S&P Held Accountable For Their Role in the Global Financial Crisis


(Part 2 of a 2-part series discussing S&P’s liability for deceptive rating practices and resulting penalties.)

As discussed in Part 1 of this series, our parent company IMF Bentham provided litigation funding for a case in Australia against Standard & Poor’s Financial Services LLC (“S&P”) and ABN Amro, which resulted in an approx. $30M judgment.  This was the first case in the world to go to trial and find a ratings agency liable for how it rated derivatives. The Australian S&P/ABN Amro suit paved the way for the U.S. Department of Justice (“DOJ”), various States, the California Public Employees’ Retirement System (“CalPERS”), and the US Securities and Exchange Commission (“SEC”) to bring charges against S&P for their contribution to the global financial crisis, which resulted in the recent flurry of landmark settlements in the United States involving a major rating agency.

This is a brief summary of recent settlements involving ratings agencies in the US.

$1.375B US DOJ/various States Settlement
The DOJ, along with 19 States and the District of Columbia, entered into a $1.375B settlement with S&P and its parent corporation, McGraw Hill Financial Inc. (“McGraw”) to resolve allegations that it issued good grades from 2004 to 2007 on financial products known as Residential Mortgage-Backed Securities (“RMBS”) and Collateralized Debt Obligations (“CDOs”) when in fact those grades were inflated and distorted the real credit risks involved.  The lawsuit further alleged that S&P misled investors by stating its ratings were objective and uninfluenced by their Wall Street relationships when in reality, S&P’s actions were tainted by their greed to increase their own profits.

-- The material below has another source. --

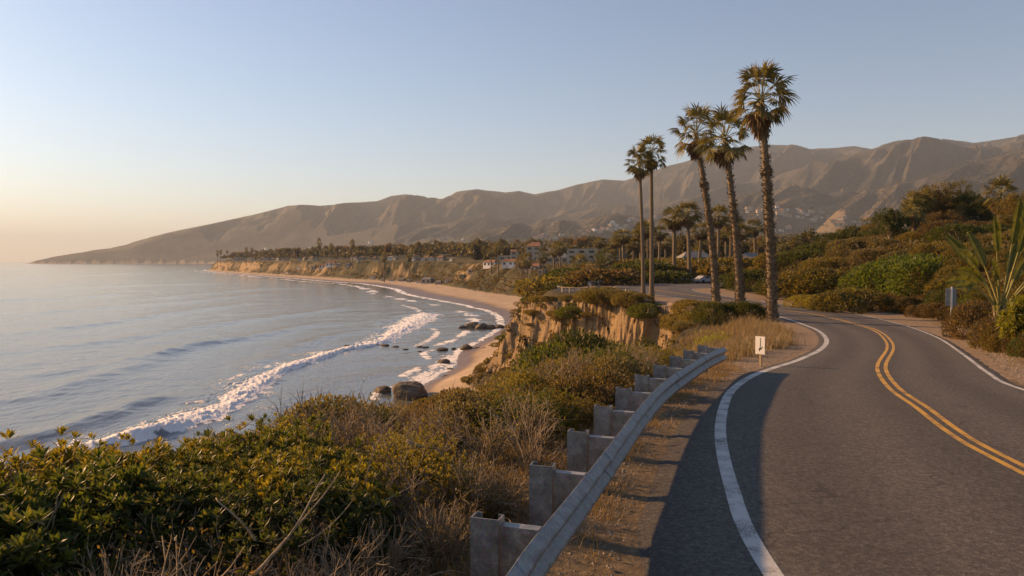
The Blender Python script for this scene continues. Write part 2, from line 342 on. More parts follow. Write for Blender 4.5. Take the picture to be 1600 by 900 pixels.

U.S. Attorney General Eric Holder stated that “as S&P admits under this settlement, company executives complained that (S&P) declined to downgrade underperforming assets because it was worried that doing so would hurt the company’s business.  While this strategy may have helped S&P avoid disappointing its clients, it did major harm to the larger economy, contributing to the worst financial crisis since the Great Depression.”  This record settlement will distribute $687.5M to the DOJ with the remainder to be disbursed among the 19 State complainants and the District of Columbia. 

The S&P settlement foreshadows a resolution likely to come from the DOJ’s investigation into another rating agency, Moody’s Investors Service (“Moody’s”).  Moody’s is being investigated for its pre-financial crisis ratings of CDOs.

$125M CalPERS Settlement
America’s largest pension fund, CalPERS, also reached a $125M settlement with S&P for losses sustained by CalPers due to S&P’s inflated grades assigned to various structured investment instruments that collapsed during the 2007-2008 mortgage crisis.  CalPERS also filed suit against rating agencies Fitch Ratings (“Fitch”) and Moody’s.  CalPers has since settled with Fitch, but its case against Moody’s is ongoing.

$77M SEC Settlement and 1-Year Suspension
In the first enforcement action by the SEC since it obtained the authority to file charges against a rating agency under the 2010 Dodd-Frank Wall Street Reform and Consumer Protection Act, the SEC brought three charges against S&P in January 2015 for their actions relating to the ratings of a number of commercial mortgage-backed securities (“CMBS”) during the post-2011 financial crisis, which resulted in a $58M settlement.  In addition, a $12M and $7M settlement with the New York and Massachusetts attorneys general, respectively, for matters that were concurrently brought with the S&P charges was also reached. 

Essentially, the S&P engaged in a multitude of transgressions relating to the CMBS’.  The S&P misled investors by stating it used one form of rating methodology when it in fact used another, issued a 2012 publication stating that its new rating criteria could endure Great-Depression levels of economic stress, and failed to properly monitor prior rated mortgage-backed securities from October 2012 to June 2014.

Director of the SEC Enforcement Division Andrew J. Ceresney stated that “(i)nvestors rely on credit rating agencies like (S&P’s) to play it straight when rating complex securities like CMBS….(b)ut S&P elevated its own financial interests above investors by loosening its rating criteria to obtain business and then obscuring these changes from investors.”  Although S&P neither admitted nor denied wrongdoing in reaching settlement, it further agreed to enter into a 1-year suspension on rating conduit CMBS’.  

While the S&P settlements are the first step in holding rating agencies accountable for their contribution to the pre and post global financial crisis, critics of these resolutions are disappointed that the DOJ, CalPers and the SEC failed to hold anyone individually responsible for the misconduct.  Perhaps the S&P and its rating agency cohorts have learned their lesson by feeling the sting of the hefty fines assessed against them, but without individual punishment, the history of the financial crisis may be doomed to repeat itself.